Maybe they held the line on ticket prices because they foresee no change in their current budget, or as a concession to the staggering economy. Maybe they retained the status quo because they sense that the backlash over head coach Dick Jauron left them no other choice. The reason is immaterial. What matters is that a ticket to a Buffalo Bills home game — at least the ones played in Orchard Park — remains one of the premier values in major pro sports.
The NFL has it all over its competition when it comes to bang for the buck. As a result, the Bills, with one of the lowest average ticket prices in the league, rank as one of the best buys in the country, nine straight non-playoff seasons notwithstanding.
It’s the length of schedule that sets the NFL apart, the per-game importance. If the Bills lose their opener, there’s ground to make up and only 15 more games to do it. Not so in the NHL, the NBA, and certainly not Major League Baseball, where the 162- game journey sinks into mind-numbing tedium.

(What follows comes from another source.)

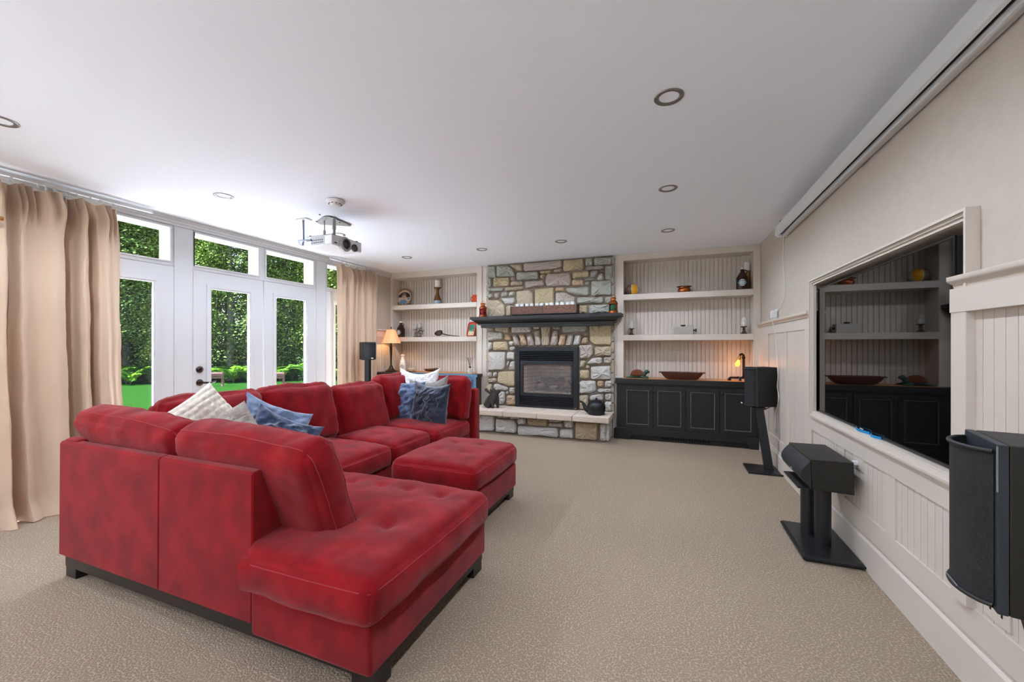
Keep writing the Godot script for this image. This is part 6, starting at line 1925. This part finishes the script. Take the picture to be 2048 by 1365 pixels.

There are no Dog Days in pro football. Absent are the stretches of four games in six nights that undermine the quality of the product, as is the case in the NHL and the NBA. Unlike baseball, you won’t go to an NFL game and learn that the star player you’ve come to see has decided to sit this one out for no other reason than to rest up.
The highest-priced tickets for a Bills game in the “regular seating bowl” go for $77 walk-up, $70 as part of a season ticket package. For that you sit between the goal lines. And at the end of the day you have a pretty good idea how the result may impact the remainder of the season.